Major installation coincides with the creation of new large-scale wave photographs from Nazaré, Portugal.
At a pivotal moment in his career, Clifford Ross presents the largest indoor installation to date of his Digital waves in the West Building of the National Gallery of Art. Rising twenty five feet high and created specifically for the museum’s classical rotunda, the monumental computer generated video immerses viewers in an awe inspiring light storm composed of millions of tiny LED bulbs. Developed over more than a decade and first introduced at MASS MoCA in 2015, before subsequent presentations at the Parrish Art Museum, the Portland Museum of Art, and the Fort Mason Center for Arts & Culture, San Francisco, the National Gallery of Art installation represents the culmination of Ross’s lifelong engagement with the sea. The Digital waves follow a path established by his well known Hurricane Waves photographs, made off the shores of Long Island while tethered to an assistant on land and immersed in the roiling surf, translating those direct encounters with nature into a dynamic, computer- generated experience that evokes both the serenity and tumult of the ocean.

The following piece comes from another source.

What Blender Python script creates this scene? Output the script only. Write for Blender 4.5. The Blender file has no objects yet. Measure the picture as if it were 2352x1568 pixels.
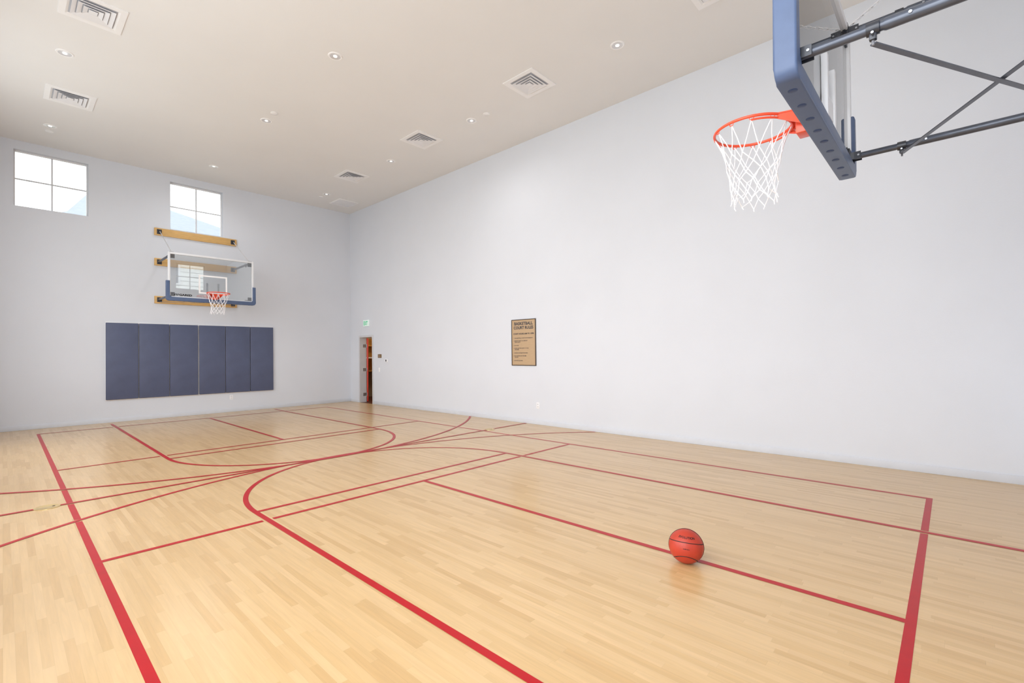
import bpy, bmesh, math, random
from mathutils import Vector, Matrix
random.seed(4)
C = bpy.context.scene.collection
S = bpy.context.scene
PI = math.pi
# ------------------------------------------------------------------ camera calibration
CH, YAW, PIT, ROL, FPX, OX, OY = 1.55393, 0.82020, 0.00953, -0.01029, 1087.32313, -3.81485, 15.15077
f0 = Vector((math.sin(YAW), math.cos(YAW), 0)); r0 = Vector((math.cos(YAW), -math.sin(YAW), 0)); u0 = Vector((0, 0, 1))
FW = math.cos(PIT)*f0 + math.sin(PIT)*u0; UPp = -math.sin(PIT)*f0 + math.cos(PIT)*u0
RT = math.cos(ROL)*r0 + math.sin(ROL)*UPp; UP = -math.sin(ROL)*r0 + math.cos(ROL)*UPp
def at(px, py, axis, val):
    """where the sight line of a photo pixel meets a real plane of the room"""
    d = FW + RT*((px-1176-OX)/FPX) - UP*((py-784-OY)/FPX)
    o = Vector((0, 0, CH)); t = (val-o[axis])/d[axis]
    return o + d*t
cd = bpy.data.cameras.new('camera'); cam = bpy.data.objects.new('camera', cd); C.objects.link(cam); S.camera = cam
M4 = Matrix.Identity(4)
for i in range(3):
    M4[i][0] = RT[i]; M4[i][1] = UP[i]; M4[i][2] = -FW[i]
M4[2][3] = CH
cam.matrix_world = M4
cd.sensor_width = 36; cd.lens = FPX/2352*36; cd.shift_x = -OX/2352; cd.shift_y = OY/2352; cd.clip_start = 0.05
S.view_settings.view_transform = 'Standard'
S.view_settings.look = 'None'
# ------------------------------------------------------------------ room measures
WX, WY, H = 7.86, 14.56, 6.203
CX, CY = 3.511, 6.872
WL, WN = -0.84, -0.796           # left wall, near wall
DR = 5.9095                      # rim centre from half-court
# ------------------------------------------------------------------ materials
def lin(c):
    return tuple(((v/255)/12.92 if v/255 <= .04045 else (((v/255)+.055)/1.055)**2.4) for v in c)
def pm(name, rgb, rough=.5, metal=0, var=.04, scale=6, bump=0, bscale=200, emit=None, estr=0, coat=0, spec=.5, stretch=(1,1,1)):
    m = bpy.data.materials.new(name); m.use_nodes = True; nt = m.node_tree; N = nt.nodes; L = nt.links
    b = N['Principled BSDF']; c = lin(rgb)
    tc = N.new('ShaderNodeTexCoord'); mp = N.new('ShaderNodeMapping'); mp.inputs['Scale'].default_value = stretch
    L.new(tc.outputs['Object'], mp.inputs[0])
    nz = N.new('ShaderNodeTexNoise'); nz.inputs['Scale'].default_value = scale; nz.inputs['Detail'].default_value = 4
    L.new(mp.outputs[0], nz.inputs['Vector'])
    cr = N.new('ShaderNodeValToRGB'); cr.color_ramp.elements[0].position = .3; cr.color_ramp.elements[1].position = .7
    cr.color_ramp.elements[0].color = tuple(max(0, v*(1-var)) for v in c)+(1,)
    cr.color_ramp.elements[1].color = tuple(min(1, v*(1+var)) for v in c)+(1,)
    L.new(nz.outputs[0], cr.inputs[0]); L.new(cr.outputs[0], b.inputs['Base Color'])
    b.inputs['Roughness'].default_value = rough; b.inputs['Metallic'].default_value = metal
    b.inputs['Specular IOR Level'].default_value = spec; b.inputs['Coat Weight'].default_value = coat
    if bump:
        n2 = N.new('ShaderNodeTexNoise'); n2.inputs['Scale'].default_value = bscale; n2.inputs['Detail'].default_value = 3
        L.new(mp.outputs[0], n2.inputs['Vector'])
        bp = N.new('ShaderNodeBump'); bp.inputs['Strength'].default_value = bump; bp.inputs['Distance'].default_value = .003
        L.new(n2.outputs[0], bp.inputs['Height']); L.new(bp.outputs[0], b.inputs['Normal'])
    if emit:
        b.inputs['Emission Color'].default_value = lin(emit)+(1,); b.inputs['Emission Strength'].default_value = estr
    return m
M = {}
M['wall'] = pm('wall_paint', (219,223,231), .7, var=.012, scale=1.2, bump=.25, bscale=90, spec=.25)
M['ceil'] = pm('ceiling_paint', (232,232,232), .8, var=.012, scale=.8, bump=.2, bscale=80, spec=.2)
M['base'] = pm('baseboard_vinyl', (214,218,226), .5, var=.02)
M['white'] = pm('white_metal', (236,236,238), .4, var=.01)
M['winbar'] = pm('window_bar_grey', (212,214,218), .5, var=.01)
M['lampwhite'] = pm('trim_white', (242,242,243), .35, var=.01)
M['louver'] = pm('louver_white', (232,233,237), .45, var=.02)
M['ventback'] = pm('vent_shadow', (186,188,195), .7)
M['ventdark'] = pm('vent_dark', (120,120,126), .7)
M['red'] = pm('court_red', (176,14,24), .34, var=.05, scale=9, spec=.3)
M['orange'] = pm('rim_orange', (240,86,54), .35, var=.03, scale=20, coat=.2)
M['net'] = pm('net_cord', (246,246,250), .8, var=.02, scale=80)
M['black'] = pm('black_steel', (54,57,65), .35, metal=.3, var=.15, scale=30, coat=.2)
M['strut'] = pm('strut_steel', (78,84,97), .33, metal=.4, var=.12, scale=14, coat=.2)
M['bolt'] = pm('bolt_zinc', (150,152,158), .3, metal=.9, var=.05, scale=50)
M['chain'] = pm('chain_zinc', (225,225,228), .35, metal=.5, var=.05, scale=50)
M['pad'] = pm('pad_vinyl', (80,98,132), .42, var=.05, scale=12, bump=.1, bscale=300)
M['slot'] = pm('pad_slot', (48,68,108), .5)
M['mat'] = pm('mat_vinyl', (82,90,118), .48, var=.09, scale=3, bump=.5, bscale=12)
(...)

Ross’s work extends a tradition of the sublime associated with artists as diverse as J.M.W. Turner and Jackson Pollock, while embracing contemporary technology to reimagine the experience of nature at enormous scale. Ross has described his approach as “an effort to move beyond literal depiction toward what filmmaker Werner Herzog has called the ecstatic truth—an attempt to capture not only what is seen, but what is felt when confronting the overwhelming force of the sea.”
Coinciding with this reimagining of his Digital waves to fit the architecture of a major museum, Ross has produced a new body of photographs capturing the monumental 100-foot waves breaking off the coast of Nazaré with the aid of a custom 7’ drone and an international crew of six. He has developed a new printing method to create 8x12-foot prints of stunning clarity, creating a “you are there” experience akin to encountering the work at the National Gallery. The 30 Nazaré Waves in Ross’s new series mark a significant new development in his practice, where the viewer is confronted by works that appear painted, tactile. Only two images from this series have been publicly presented —two stories high on the façade of the Asia Society in New York. Together, the National Gallery and the Nazaré photographs position Ross at a moment of unique achievement, as decades of experimentation across photography, painting, and digital media converge in two intertwined bodies of work that confront viewers with the scale, beauty, and power of the Atlantic Ocean.
Ross’s work is held in major museum collections world- wide, including the Museum of Modern Art, the Metropolitan Museum of Art, the J. Paul Getty Museum, the Museum of Fine Arts, Houston, the Philadelphia Museum of Art, and the National Gallery of Art.